The flavour of Le Gruyère varies to a small extent with season and locality. Larger variation arises from length of maturation. Le Gruyère Classic is matured between five and nine months. Pale ivory in colour, it is creamy and smooth. A limited amount of seasonal Le Gruyère d'Alpage is made each summer and matured for five months. Le Gruyère Réserve is matured for a minimum of ten months and typically around 18 months for greater depth of flavour. It is rich, nutty and sweet; dryer in texture with some crystallisation.

The distinctive flavour of Le Gruyère Réserve is delicious but not overpowering in cooking and it melts exquisitely. It is a traditional ingredient in fondue and on croutons in French onion soup.

Fondue Savoyarde

Serves 6 people

  • 400g Le Gruyère Reserve
  • 400g Comtè
  • 400g Emmental de Savoie
  • 1 clove garlic
  • 4 glasses dry white wine
  • 40ml Kirsch

  1. Grate all three cheeses and mix together in a bowl.
  2. Cut the garlic clove in half and rub its open surfaces over the sides of the fondue bowl.
  3. Pour the wine into the fondue bowl and put it over a medium heat.
  4. When it bubbles, remove the pan from the heat and add the cheese bit by bit.
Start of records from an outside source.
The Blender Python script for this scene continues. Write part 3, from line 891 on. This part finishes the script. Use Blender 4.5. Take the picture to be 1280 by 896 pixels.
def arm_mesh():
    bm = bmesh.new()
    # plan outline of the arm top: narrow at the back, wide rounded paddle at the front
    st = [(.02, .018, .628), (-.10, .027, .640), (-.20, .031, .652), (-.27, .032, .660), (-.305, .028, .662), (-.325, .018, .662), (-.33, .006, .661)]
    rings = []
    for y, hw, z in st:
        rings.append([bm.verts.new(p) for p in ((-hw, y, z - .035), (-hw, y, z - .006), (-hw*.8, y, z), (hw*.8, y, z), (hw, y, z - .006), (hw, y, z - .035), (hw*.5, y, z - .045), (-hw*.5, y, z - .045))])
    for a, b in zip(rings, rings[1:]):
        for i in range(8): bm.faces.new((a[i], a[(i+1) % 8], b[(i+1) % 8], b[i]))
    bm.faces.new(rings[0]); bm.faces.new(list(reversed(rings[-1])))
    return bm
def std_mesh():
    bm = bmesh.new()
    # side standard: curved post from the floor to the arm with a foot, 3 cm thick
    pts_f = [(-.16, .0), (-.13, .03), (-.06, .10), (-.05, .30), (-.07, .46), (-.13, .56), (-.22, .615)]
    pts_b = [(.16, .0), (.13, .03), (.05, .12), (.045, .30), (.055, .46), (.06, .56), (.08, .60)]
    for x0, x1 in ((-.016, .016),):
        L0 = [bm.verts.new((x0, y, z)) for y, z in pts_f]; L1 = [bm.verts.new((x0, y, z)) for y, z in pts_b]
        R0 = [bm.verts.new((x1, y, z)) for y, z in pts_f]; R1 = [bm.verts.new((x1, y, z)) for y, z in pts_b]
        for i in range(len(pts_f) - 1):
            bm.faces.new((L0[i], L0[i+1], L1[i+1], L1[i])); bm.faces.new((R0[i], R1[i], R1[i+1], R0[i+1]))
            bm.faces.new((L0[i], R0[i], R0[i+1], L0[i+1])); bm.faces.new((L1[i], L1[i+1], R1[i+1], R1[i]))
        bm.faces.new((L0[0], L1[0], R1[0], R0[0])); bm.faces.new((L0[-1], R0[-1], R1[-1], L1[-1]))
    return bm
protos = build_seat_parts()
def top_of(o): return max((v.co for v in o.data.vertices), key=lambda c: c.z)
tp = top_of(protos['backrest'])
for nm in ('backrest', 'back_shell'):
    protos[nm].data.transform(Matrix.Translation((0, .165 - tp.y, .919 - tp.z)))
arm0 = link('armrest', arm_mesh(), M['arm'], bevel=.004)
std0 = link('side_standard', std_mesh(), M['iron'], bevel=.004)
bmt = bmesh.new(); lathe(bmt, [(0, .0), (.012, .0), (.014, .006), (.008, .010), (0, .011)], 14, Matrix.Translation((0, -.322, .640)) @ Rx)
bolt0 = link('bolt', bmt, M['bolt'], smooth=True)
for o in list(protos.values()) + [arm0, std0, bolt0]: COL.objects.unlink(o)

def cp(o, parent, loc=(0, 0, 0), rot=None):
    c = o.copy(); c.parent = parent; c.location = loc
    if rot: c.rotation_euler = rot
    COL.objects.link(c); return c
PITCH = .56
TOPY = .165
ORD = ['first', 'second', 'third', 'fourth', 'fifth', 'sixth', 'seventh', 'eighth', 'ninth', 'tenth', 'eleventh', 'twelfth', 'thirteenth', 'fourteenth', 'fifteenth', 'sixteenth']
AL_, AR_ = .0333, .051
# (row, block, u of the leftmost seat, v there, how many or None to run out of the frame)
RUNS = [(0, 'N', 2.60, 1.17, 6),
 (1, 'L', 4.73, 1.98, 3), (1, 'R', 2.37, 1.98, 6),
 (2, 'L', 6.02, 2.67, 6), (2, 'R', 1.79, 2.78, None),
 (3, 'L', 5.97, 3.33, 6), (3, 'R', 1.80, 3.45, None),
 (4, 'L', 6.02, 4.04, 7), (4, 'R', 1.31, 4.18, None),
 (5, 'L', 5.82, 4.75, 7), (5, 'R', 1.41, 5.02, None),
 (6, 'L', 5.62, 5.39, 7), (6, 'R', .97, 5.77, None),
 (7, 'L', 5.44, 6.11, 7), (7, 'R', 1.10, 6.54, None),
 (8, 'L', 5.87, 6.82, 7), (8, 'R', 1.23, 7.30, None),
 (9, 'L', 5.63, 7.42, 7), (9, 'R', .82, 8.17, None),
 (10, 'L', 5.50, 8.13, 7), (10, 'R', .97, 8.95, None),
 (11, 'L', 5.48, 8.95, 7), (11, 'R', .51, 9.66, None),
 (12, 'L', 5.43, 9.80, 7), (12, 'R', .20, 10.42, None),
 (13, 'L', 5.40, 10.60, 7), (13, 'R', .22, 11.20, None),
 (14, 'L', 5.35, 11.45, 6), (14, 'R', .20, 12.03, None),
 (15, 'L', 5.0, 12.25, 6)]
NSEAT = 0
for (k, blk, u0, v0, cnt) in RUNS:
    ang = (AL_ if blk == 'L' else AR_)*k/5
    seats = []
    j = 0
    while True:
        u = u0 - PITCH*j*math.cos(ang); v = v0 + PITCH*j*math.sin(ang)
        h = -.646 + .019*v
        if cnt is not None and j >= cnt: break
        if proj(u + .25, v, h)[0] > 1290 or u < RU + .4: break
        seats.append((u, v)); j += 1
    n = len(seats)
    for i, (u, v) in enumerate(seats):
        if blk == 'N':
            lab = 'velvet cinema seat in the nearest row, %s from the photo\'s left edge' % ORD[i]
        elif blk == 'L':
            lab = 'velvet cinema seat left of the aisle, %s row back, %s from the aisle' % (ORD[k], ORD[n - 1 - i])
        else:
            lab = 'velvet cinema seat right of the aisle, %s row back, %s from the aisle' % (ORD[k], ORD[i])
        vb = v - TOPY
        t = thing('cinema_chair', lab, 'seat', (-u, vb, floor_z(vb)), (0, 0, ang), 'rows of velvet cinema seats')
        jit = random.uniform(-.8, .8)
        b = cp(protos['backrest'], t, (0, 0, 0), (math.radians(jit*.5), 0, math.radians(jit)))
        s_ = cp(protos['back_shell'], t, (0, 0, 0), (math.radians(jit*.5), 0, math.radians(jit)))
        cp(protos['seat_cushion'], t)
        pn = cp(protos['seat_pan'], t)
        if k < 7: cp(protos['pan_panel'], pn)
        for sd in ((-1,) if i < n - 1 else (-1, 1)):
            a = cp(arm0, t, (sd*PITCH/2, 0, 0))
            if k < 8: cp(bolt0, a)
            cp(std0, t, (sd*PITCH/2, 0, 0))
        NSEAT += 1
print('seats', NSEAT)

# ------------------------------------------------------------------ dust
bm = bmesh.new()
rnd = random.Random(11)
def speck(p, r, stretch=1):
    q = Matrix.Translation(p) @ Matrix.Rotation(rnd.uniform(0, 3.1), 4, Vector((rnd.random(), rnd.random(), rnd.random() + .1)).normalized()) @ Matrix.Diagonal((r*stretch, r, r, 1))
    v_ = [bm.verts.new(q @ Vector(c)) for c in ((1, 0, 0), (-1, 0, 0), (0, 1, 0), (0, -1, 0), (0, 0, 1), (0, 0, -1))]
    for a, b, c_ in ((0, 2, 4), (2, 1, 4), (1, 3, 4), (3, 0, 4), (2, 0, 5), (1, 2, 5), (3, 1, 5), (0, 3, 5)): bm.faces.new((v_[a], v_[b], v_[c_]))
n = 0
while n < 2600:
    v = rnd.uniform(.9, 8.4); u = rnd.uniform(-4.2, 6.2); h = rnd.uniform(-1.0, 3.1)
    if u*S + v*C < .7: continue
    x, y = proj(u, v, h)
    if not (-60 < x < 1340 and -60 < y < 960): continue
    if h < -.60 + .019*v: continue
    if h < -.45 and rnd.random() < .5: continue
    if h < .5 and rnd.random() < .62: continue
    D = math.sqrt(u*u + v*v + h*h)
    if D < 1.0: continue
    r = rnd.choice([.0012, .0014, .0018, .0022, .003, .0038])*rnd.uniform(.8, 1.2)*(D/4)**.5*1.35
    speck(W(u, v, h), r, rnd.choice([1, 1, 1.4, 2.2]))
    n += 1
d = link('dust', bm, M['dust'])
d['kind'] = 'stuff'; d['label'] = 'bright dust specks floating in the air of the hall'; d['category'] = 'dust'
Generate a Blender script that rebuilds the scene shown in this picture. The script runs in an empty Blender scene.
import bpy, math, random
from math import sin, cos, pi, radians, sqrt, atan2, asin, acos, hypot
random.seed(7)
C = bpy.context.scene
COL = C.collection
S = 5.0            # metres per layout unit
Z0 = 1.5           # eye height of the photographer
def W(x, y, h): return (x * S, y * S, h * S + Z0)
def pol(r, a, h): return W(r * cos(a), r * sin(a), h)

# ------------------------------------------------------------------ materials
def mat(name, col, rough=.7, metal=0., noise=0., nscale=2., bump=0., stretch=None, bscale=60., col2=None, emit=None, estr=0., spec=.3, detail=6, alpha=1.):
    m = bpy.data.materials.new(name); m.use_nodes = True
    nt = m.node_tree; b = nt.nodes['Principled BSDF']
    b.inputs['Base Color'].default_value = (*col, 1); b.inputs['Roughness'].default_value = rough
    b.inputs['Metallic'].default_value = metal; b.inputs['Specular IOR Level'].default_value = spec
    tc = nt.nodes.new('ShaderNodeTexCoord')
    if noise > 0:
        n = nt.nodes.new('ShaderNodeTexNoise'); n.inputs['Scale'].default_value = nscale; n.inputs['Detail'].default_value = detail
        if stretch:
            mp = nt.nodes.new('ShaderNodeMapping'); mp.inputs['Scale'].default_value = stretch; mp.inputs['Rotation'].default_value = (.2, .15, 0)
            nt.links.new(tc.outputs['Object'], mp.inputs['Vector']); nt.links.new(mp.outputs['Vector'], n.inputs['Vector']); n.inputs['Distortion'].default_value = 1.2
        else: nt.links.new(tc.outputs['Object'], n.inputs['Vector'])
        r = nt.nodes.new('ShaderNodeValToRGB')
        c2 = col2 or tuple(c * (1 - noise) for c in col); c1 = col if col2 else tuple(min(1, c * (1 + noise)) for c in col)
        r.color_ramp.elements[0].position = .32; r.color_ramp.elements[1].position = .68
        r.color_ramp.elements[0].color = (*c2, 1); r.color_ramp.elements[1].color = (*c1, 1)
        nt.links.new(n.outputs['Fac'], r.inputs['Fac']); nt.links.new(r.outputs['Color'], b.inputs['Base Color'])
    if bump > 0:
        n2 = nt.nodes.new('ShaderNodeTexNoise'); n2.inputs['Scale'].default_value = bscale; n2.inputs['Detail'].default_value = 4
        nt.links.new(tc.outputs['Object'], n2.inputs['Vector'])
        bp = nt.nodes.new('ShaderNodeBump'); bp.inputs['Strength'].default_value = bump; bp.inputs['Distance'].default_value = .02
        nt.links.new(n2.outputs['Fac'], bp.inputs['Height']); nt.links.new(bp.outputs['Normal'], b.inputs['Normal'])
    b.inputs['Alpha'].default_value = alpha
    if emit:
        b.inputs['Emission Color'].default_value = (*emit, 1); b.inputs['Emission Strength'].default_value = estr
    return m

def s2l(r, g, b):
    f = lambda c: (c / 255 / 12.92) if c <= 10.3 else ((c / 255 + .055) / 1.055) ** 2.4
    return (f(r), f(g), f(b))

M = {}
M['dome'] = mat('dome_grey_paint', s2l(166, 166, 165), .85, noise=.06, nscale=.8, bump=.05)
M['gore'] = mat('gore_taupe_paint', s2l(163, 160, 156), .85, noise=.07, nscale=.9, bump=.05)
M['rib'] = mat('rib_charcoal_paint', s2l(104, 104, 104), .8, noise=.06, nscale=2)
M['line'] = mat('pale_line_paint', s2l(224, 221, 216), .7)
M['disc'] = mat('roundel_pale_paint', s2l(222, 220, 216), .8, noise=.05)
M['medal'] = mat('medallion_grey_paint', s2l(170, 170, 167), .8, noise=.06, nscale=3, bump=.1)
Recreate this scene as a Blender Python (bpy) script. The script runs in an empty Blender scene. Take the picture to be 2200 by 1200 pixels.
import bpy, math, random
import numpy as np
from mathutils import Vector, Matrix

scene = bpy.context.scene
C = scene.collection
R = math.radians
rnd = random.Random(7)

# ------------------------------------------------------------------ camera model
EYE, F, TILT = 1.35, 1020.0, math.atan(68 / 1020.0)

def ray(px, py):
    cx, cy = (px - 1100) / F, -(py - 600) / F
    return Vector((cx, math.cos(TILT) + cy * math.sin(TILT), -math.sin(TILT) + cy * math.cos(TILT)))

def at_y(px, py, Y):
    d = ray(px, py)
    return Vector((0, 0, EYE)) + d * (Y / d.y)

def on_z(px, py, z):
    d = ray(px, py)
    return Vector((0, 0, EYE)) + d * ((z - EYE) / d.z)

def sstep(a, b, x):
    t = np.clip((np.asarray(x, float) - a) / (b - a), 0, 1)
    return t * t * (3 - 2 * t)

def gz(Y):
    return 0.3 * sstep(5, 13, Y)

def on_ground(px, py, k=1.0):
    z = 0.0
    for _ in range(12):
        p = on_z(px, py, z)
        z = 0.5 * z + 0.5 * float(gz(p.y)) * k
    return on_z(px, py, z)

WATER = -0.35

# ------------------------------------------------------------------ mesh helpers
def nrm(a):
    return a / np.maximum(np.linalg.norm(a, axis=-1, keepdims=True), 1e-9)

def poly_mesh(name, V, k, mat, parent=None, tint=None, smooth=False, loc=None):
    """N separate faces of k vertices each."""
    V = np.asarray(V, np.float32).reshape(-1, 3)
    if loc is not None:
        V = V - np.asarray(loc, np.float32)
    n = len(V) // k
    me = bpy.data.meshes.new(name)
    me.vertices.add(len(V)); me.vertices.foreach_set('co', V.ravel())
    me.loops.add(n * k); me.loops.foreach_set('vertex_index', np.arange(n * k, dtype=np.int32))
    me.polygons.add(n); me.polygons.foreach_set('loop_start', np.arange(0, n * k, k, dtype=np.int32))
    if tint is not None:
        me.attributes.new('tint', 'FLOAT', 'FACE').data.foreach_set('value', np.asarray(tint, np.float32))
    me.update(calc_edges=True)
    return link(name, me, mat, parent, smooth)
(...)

Stir slowly with a spatula.
  5. Before the cheese has melted completely, put the fondue bowl on the table heater and continue to stir.
  6. Add a good grinding of pepper and pour in the Kirsch, still stirring.
  7. Enjoy with bite-size cubes of rustic bread and sides of pickles, charcuterie and green salad.

Wine matches

Choosing what to drink with fondue can be tricky - it needs to be dry and fresh to cut through the abundance of melted cheese. Local white wines from Switzerland make excellent choices but can be hard to source and expensive to buy in the UK.

Bottle of Reisling and Le Gruyere cheese displayed in the snow
England has a couple of wine producers who are growing Swiss grape varieties Chasselas and Riesling. Katie Goodchild of Heritage Wines recommends the Riesling 2018 from Beacon Down Vineyard in east Sussex. This unique wine is soft, opulent and medium-sweet, balanced by high acidity. Fruity notes of peach and mango are a great flavour contrast to the nutty cheese, while complimenting Le Gruyère are honeyed notes and a hint of creaminess.